Now, you don’t see prostitutes on street corners or strip clubs readily open for business. But it’s there.

“The commercial sex industry in Branson looks pretty different than in most places,” says Savannah Stepp, the director of Night Light operations in Branson. “It happens mostly in the extended stay hotels. Most girls will solicit online.”

That’s not the standard family and American ideals normally pumped out of Branson.

Organizers of Night Light International realized the Branson/Tri-Lakes area is ripe with the five major risk factors for human trafficking: poverty, single-parent homes, drug dealing or usage, child abuse or neglect, and tourism.

Springfield is not immune. The market in the city revolves around strip clubs, according to those doing outreach in the industry.

“There are exploited women with pimps in the clubs or waiting for them at home,” Stepp says of the strip club scene. “The large majority of women are there by choice, but that choice itself is kind of a gray area. If you can’t get another job, and it’s the only thing you know, is that really a choice? Most women we talk to don’t really want to be there, but it’s paying the bills.”

The Night Light group and its 40-some regular volunteers know these stories from months of visiting the clubs on weekend nights. The faith-based organization sends women into the establishments to make friends with dancers and to build them up as individuals created in the image of God. It plants men in the strip club parking lots to pray into the middle of the night on busy weekends. The women bring gifts, baked goods and make connections for mentoring outside of the workplace.

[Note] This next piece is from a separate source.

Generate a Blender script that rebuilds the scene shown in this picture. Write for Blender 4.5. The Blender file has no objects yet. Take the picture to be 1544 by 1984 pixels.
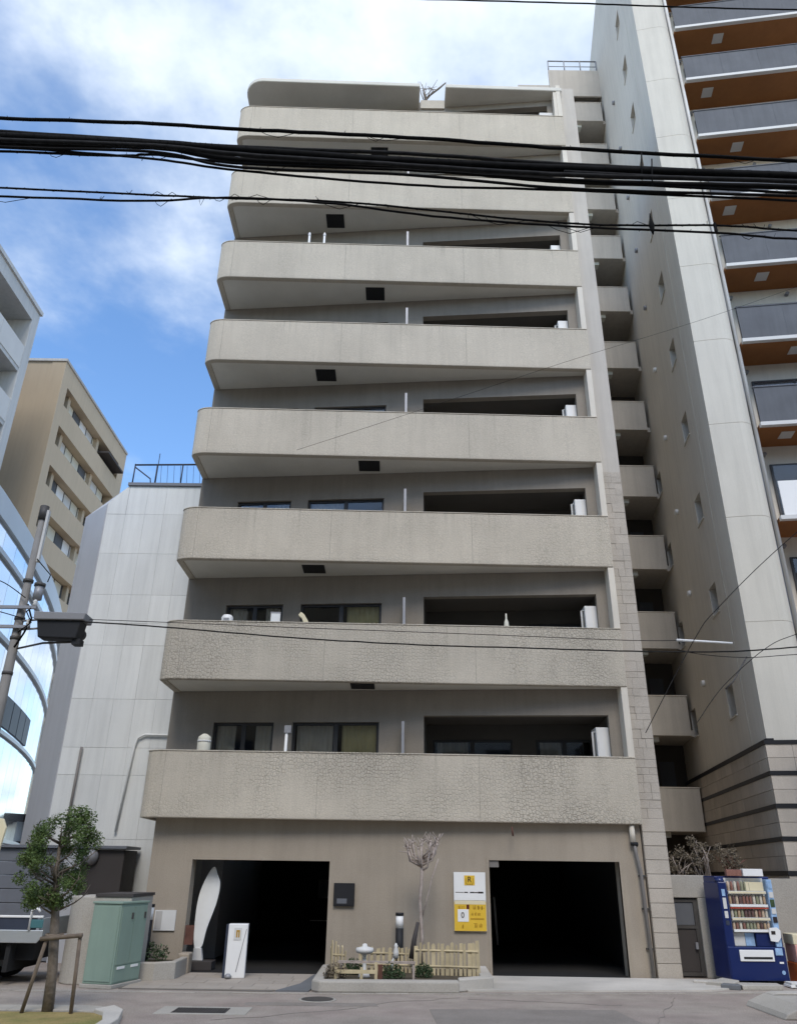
import bpy, bmesh, math, random
from mathutils import Vector, Matrix
R = math.radians
random.seed(7)
S = bpy.context.scene
COL = S.collection

# ------------------------------------------------------------------ camera
F_PX, PITCH, ROLL, EYE = 1499.4, R(25.03), R(0.7706), 1.8
fwd = Vector((0, math.cos(PITCH), math.sin(PITCH)))
up0 = Vector((0, -math.sin(PITCH), math.cos(PITCH)))
rt = Vector((1, 0, 0)) * math.cos(ROLL) + up0 * math.sin(ROLL)
up = up0 * math.cos(ROLL) - Vector((1, 0, 0)) * math.sin(ROLL)
CAM = Vector((0, 0, EYE))
cd = bpy.data.cameras.new('camera'); cam = bpy.data.objects.new('camera', cd); COL.objects.link(cam)
cd.sensor_fit = 'VERTICAL'; cd.sensor_height = 36; cd.sensor_width = 28; cd.lens = F_PX / 1984 * 36
cd.clip_start = 0.1; cd.clip_end = 3000
cam.matrix_world = Matrix(((rt.x, up.x, -fwd.x, CAM.x), (rt.y, up.y, -fwd.y, CAM.y), (rt.z, up.z, -fwd.z, CAM.z), (0, 0, 0, 1)))
S.camera = cam

# ------------------------------------------------------------------ sky, sun, exposure
SUN_EL, SUN_AZ = R(50), R(177)          # azimuth clockwise from +Y: high, behind the camera and to the right
W = bpy.data.worlds.new('World'); S.world = W; W.use_nodes = True
nt = W.node_tree; nt.nodes.clear()
def wn(t, **k):
    n = nt.nodes.new(t)
    for a, b in k.items(): setattr(n, a, b)
    return n
def wl(a, b): nt.links.new(a, b)
def wm(op, a, b=None, c=None):
    n = wn('ShaderNodeMath', operation=op)
    for i, x in enumerate((a, b, c)):
        if x is None: continue
        if isinstance(x, (int, float)): n.inputs[i].default_value = x
        else: wl(x, n.inputs[i])
    return n.outputs[0]
sky = wn('ShaderNodeTexSky', sky_type='NISHITA', sun_disc=False, sun_elevation=SUN_EL, sun_rotation=SUN_AZ)
sky.air_density = 1.0; sky.dust_density = 0.4; sky.ozone_density = 2.5
tc = wn('ShaderNodeTexCoord'); sp = wn('ShaderNodeSeparateXYZ'); wl(tc.outputs['Generated'], sp.inputs[0])
zz = wm('MAXIMUM', wm('ADD', sp.outputs['Z'], 0.18), 0.05)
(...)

Sex trafficking is no longer something we watch on the big screen as thrilling entertainment or a fight on the other side of the globe.

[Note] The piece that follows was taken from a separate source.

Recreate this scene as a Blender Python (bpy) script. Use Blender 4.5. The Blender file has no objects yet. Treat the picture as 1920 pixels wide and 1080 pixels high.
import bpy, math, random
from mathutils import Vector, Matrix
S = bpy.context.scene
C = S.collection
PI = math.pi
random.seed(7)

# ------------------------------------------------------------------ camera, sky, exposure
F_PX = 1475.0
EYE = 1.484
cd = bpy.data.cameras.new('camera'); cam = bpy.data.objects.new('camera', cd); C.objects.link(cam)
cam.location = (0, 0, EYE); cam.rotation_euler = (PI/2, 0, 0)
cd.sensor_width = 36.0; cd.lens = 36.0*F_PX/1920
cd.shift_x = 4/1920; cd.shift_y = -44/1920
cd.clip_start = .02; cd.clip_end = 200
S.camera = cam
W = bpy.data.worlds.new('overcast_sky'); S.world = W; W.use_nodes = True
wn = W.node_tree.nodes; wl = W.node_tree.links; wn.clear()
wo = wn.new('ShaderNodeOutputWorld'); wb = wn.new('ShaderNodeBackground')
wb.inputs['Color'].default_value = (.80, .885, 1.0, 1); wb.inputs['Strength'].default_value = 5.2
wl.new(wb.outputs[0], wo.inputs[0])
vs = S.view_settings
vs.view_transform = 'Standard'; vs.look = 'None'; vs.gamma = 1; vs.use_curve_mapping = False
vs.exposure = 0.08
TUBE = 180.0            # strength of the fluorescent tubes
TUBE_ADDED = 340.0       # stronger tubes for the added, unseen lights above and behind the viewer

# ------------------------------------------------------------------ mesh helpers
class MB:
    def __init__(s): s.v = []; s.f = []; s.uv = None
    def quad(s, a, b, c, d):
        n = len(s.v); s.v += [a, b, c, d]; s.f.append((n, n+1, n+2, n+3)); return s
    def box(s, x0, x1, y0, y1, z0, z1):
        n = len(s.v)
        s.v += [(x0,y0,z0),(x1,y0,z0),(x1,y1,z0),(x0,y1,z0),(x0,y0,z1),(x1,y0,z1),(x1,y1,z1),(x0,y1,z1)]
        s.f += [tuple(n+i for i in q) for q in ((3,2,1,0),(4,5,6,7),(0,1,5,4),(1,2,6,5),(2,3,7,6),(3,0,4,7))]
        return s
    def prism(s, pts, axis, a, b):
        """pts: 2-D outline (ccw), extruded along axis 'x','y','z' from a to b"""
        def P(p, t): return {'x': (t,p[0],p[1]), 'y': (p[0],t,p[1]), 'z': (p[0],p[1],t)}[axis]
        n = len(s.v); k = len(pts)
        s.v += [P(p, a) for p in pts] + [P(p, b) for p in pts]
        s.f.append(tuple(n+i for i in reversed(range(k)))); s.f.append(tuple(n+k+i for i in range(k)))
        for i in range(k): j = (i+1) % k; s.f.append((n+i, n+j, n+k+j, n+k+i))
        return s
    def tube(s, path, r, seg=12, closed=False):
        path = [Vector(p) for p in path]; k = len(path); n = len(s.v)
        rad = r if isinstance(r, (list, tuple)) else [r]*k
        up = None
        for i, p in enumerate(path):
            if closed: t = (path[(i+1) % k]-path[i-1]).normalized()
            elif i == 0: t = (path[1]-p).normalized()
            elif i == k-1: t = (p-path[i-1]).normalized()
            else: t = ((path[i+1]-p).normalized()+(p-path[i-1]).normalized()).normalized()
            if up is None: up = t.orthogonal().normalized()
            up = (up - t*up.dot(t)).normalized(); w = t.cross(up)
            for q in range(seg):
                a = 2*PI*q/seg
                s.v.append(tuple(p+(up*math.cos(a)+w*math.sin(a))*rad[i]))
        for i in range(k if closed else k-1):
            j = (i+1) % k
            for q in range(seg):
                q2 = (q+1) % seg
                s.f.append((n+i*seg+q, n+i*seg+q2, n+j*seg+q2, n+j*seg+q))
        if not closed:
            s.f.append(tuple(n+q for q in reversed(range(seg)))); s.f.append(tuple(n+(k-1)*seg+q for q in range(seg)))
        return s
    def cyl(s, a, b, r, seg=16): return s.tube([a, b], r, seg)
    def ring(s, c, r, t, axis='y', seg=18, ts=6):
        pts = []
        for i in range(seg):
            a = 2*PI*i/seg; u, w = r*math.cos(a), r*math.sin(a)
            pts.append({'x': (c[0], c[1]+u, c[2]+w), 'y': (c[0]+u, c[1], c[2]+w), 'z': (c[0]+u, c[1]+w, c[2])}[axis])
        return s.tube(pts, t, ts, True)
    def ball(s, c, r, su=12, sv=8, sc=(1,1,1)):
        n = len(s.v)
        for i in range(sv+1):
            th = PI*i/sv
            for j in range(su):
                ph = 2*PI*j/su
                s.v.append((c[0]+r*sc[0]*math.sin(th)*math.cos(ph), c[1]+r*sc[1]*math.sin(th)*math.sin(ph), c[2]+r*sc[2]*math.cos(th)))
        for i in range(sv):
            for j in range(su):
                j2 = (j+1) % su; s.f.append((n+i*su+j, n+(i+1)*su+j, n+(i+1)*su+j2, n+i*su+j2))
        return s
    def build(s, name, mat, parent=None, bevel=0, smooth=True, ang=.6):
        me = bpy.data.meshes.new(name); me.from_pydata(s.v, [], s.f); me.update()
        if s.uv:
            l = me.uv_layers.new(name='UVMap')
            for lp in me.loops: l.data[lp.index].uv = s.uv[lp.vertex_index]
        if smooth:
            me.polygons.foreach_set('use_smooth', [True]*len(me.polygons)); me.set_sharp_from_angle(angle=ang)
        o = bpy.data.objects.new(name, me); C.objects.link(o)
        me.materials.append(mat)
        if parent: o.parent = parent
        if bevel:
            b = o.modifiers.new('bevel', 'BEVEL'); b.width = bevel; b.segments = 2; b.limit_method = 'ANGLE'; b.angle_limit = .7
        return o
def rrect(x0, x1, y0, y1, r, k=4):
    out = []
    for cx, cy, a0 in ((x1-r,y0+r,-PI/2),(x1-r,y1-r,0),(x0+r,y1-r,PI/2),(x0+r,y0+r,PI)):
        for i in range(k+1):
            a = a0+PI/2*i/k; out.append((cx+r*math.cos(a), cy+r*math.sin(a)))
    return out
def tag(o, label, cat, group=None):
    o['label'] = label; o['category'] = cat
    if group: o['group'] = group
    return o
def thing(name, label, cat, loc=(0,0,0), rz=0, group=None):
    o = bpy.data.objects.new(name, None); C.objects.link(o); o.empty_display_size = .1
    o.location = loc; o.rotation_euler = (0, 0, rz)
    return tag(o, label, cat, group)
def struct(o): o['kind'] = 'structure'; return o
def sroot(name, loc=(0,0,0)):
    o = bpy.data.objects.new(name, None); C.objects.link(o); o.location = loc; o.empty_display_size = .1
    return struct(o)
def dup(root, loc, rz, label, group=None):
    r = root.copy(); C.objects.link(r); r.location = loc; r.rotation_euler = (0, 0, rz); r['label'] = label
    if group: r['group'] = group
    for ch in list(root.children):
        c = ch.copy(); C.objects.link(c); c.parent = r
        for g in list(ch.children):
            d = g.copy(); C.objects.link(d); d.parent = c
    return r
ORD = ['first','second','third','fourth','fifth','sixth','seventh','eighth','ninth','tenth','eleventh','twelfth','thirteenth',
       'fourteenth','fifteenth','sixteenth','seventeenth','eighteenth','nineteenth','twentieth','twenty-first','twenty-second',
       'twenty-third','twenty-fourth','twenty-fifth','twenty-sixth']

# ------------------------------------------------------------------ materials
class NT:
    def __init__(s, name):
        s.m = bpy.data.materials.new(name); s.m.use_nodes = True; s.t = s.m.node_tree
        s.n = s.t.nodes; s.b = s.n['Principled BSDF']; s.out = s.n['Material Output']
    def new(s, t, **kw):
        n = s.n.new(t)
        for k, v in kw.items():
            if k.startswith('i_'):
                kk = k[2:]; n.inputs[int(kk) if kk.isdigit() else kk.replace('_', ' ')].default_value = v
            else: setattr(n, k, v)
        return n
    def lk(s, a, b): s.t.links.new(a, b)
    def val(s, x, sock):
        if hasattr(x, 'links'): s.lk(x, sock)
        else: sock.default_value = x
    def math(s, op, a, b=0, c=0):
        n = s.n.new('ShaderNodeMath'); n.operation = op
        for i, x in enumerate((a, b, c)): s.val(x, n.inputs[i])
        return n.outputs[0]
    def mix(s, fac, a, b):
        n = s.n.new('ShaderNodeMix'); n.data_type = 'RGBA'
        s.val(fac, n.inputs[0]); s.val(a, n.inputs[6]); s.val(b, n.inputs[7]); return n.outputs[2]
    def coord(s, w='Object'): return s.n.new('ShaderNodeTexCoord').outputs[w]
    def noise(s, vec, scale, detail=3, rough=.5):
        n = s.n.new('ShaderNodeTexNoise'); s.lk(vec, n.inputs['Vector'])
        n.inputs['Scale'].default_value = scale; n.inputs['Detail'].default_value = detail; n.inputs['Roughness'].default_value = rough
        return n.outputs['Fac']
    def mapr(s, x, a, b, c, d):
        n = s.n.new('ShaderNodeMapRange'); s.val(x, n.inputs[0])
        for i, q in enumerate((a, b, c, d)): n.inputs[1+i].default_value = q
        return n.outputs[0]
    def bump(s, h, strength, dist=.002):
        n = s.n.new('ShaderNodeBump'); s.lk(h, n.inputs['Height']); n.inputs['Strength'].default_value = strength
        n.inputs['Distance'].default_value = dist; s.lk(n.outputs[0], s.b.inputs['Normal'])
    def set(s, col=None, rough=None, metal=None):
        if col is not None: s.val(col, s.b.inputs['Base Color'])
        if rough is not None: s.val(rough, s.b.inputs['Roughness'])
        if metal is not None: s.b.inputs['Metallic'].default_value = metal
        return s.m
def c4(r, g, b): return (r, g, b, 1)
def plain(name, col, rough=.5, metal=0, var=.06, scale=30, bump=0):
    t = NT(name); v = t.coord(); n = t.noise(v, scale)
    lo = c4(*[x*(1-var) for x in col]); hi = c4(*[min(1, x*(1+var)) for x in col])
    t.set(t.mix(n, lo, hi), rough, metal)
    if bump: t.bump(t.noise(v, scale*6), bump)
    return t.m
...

According to the Justice Department, more human trafficking cases have been prosecuted by federal attorneys in Missouri’s Western District, which includes Springfield, Joplin and Kansas City, than in the other 93 judicial districts. That says it exists, yes, but also that we’re in the fight.

These are the stats that motivate Casey Alvarez, founder of Go 61 in January 2014 after discovering the high number of homeless children in our city and the connections to trafficking crimes. Built on scripture in Isaiah 61 and with a tagline of “reclaiming people,” Go 61 and Alvarez serve as the eyes and ears of the youngest trafficking victims.

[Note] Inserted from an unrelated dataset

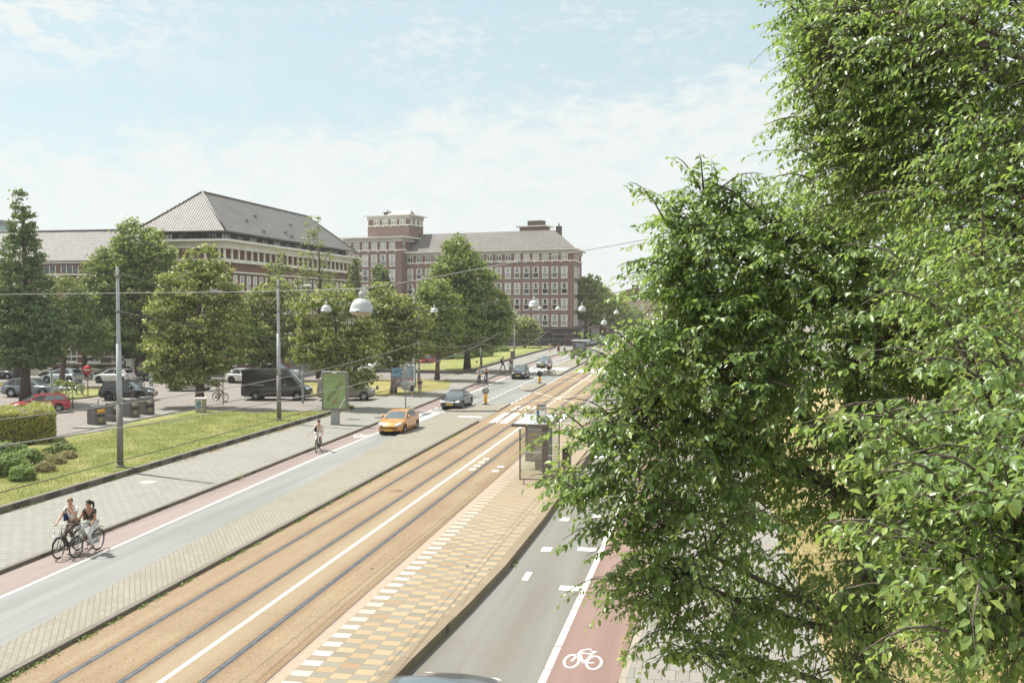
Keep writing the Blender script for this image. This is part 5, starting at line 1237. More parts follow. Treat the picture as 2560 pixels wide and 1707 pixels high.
near_tree("elm_tree", "nearer leafy tree leaning in from the photo's right edge with large sunlit leaves", (5.9, 9.6, 0.12), NEAR_B, 62, M_NEARB, 0.30, 13.5, 4000, leaf=(0.060, 0.096), bare=0, sprays=SPR_B)
# ------------------------------------------------------------------ vehicles
def m_paint(name, col, metal=0.25, rough=0.28):
    t = NT(name); p = t.pos(); n = t.noise(p, 2.0, 4.0)
    t.set(Base_Color=t.mix(t.step(n, 0.35, 0.7), col, tuple(c*0.88 for c in col)), Metallic=metal, Roughness=rough, Coat_Weight=0.8, Coat_Roughness=0.05); return t.mat
M_TYRE = mat("tyre_rubber", (0.022, 0.022, 0.023), 0.85); M_RIM = mat("alloy_rim", (0.42, 0.43, 0.44), 0.35, 0.8); M_RIMD = mat("dark_rim", (0.06, 0.06, 0.065), 0.35, 0.6)
M_CGLASS = NT("car_glass"); M_CGLASS.set(Base_Color=(0.10, 0.13, 0.14, 1), Roughness=0.05, Specular_IOR_Level=1.0, Metallic=0.35, Coat_Weight=0.6, Coat_Roughness=0.02); M_CGLASS = M_CGLASS.mat
M_CGLASSD = NT("tinted_glass"); M_CGLASSD.set(Base_Color=(0.012, 0.014, 0.016, 1), Roughness=0.05, Specular_IOR_Level=0.9); M_CGLASSD = M_CGLASSD.mat
M_TRIM = mat("black_trim", (0.02, 0.02, 0.021), 0.5); M_LAMPG = NT("headlight_glass"); M_LAMPG.set(Base_Color=(0.62, 0.64, 0.64, 1), Roughness=0.08, Metallic=0.2, Coat_Weight=1.0); M_LAMPG = M_LAMPG.mat
M_REDL = mat("tail_light_red", (0.42, 0.02, 0.02), 0.2); M_PLATE = mat("yellow_number_plate", (0.62, 0.40, 0.03), 0.45); M_CLOTHTOP = mat("dark_fabric_hood", (0.022, 0.022, 0.026), 0.9)
M_CHROME = mat("chrome", (0.6, 0.6, 0.6), 0.15, 1.0)
M_PLATET = mat("plate_lettering", (0.03, 0.03, 0.03), 0.6)
def sm(a, b, x): t = max(0.0, min(1.0, (x-a)/(b-a))); return t*t*(3-2*t)
def lerp_pts(pl, x):
    for (a, ya), (b, yb) in zip(pl, pl[1:]):
        if x <= b: t = 0 if b == a else max(0, (x-a)/(b-a)); return ya+(yb-ya)*t
    return pl[-1][1]
def spl(pl, x):
    "rounded polyline"
    d = 0.10; return (lerp_pts(pl, x-d)+2*lerp_pts(pl, x)+lerp_pts(pl, x+d)+lerp_pts(pl, x-d/2)*1+lerp_pts(pl, x+d/2)*1)/6
WHEELS = {}
def wheel_meshes(r, w, dark=False, spokes=7):
    k = (round(r, 3), w, dark, spokes)
    if k in WHEELS: return WHEELS[k]
    Ry = Matrix.Rotation(math.pi/2, 4, 'X')
    t = MB(); t.lathe([(r*0.66, -w/2), (r*0.93, -w/2), (r, -w*0.36), (r, w*0.36), (r*0.93, w/2), (r*0.66, w/2), (r*0.62, w*0.3), (r*0.62, -w*0.3), (r*0.66, -w/2)], 28, M=Ry)
    a = MB(); a.lathe([(r*0.67, w*0.42), (r*0.63, w*0.36), (r*0.60, w*0.25), (r*0.60, -w*0.4)], 28, M=Ry); a.lathe([(r*0.18, w*0.40), (r*0.16, w*0.44), (0.0, w*0.45)], 14, M=Ry)
    for i in range(spokes):
        an = 2*math.pi*i/spokes; m = Ry @ Matrix.Rotation(an, 4, 'Z'); a.box(r*0.12, r*0.64, -r*0.07, r*0.07, w*0.26, w*0.40, M=m)
    a.lathe([(r*0.60, w*0.05), (0.0, w*0.05)], 20, mi=1, M=Ry)
    WHEELS[k] = (t.mesh("wheel", M_TYRE), a.mesh("rim", [M_RIMD if dark else M_RIM, M_TRIM])); return WHEELS[k]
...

How? She calls on the ads of local women selling their services. She asks for interviews and learns what she can to turn over the information to Homeland Security agents and federal law enforcement. About seven out of 10 prostitutes agree to talk with her or the Go 61 team of eight active volunteers, and she’s discovered many of them were exploited as children, perhaps abused or traded for drugs by their parents, foster families or guardian relatives.

“They just followed the natural path for them,” Alvarez says. “Basically, they are aged child trafficking victims.”

Last year, Go 61’s efforts led to 40 cases of suspected child trafficking reported to law enforcement.

Alvarez says it just takes some awareness to make a call. In the group’s outreach education, she teaches the three most risky times for traffickers are during the transporting, obtaining and selling of the victims, and it’s often at restaurants, gas stations and grocery stores. The adult behaviors to watch for include minimal eye contact or conversation, an unkept appearance and tattoos on the neck, a common marking as someone else’s property. She says the signs for children victims are bruises around the mouth or neck, unreasonable fears, malnourishment, sexual aggressiveness, using adult words for body parts and regression in behavior, especially speaking.

She recommends calling the National Human Trafficking Hotline at (888) 373-7888.

“Without addressing it,” Alvarez says, “it will eat our community alive.”

You feel the weight of it just taking a peek inside this industry. It feels wrong even typing the word “industry” to describe it, but that’s what we’ve made of it. It’s grotesque abuse by suffocating power for personal gain.

To be sure, it’s complex. But it’s time our community takes steps to fight against this modern slavery. We can no longer claim ignorance.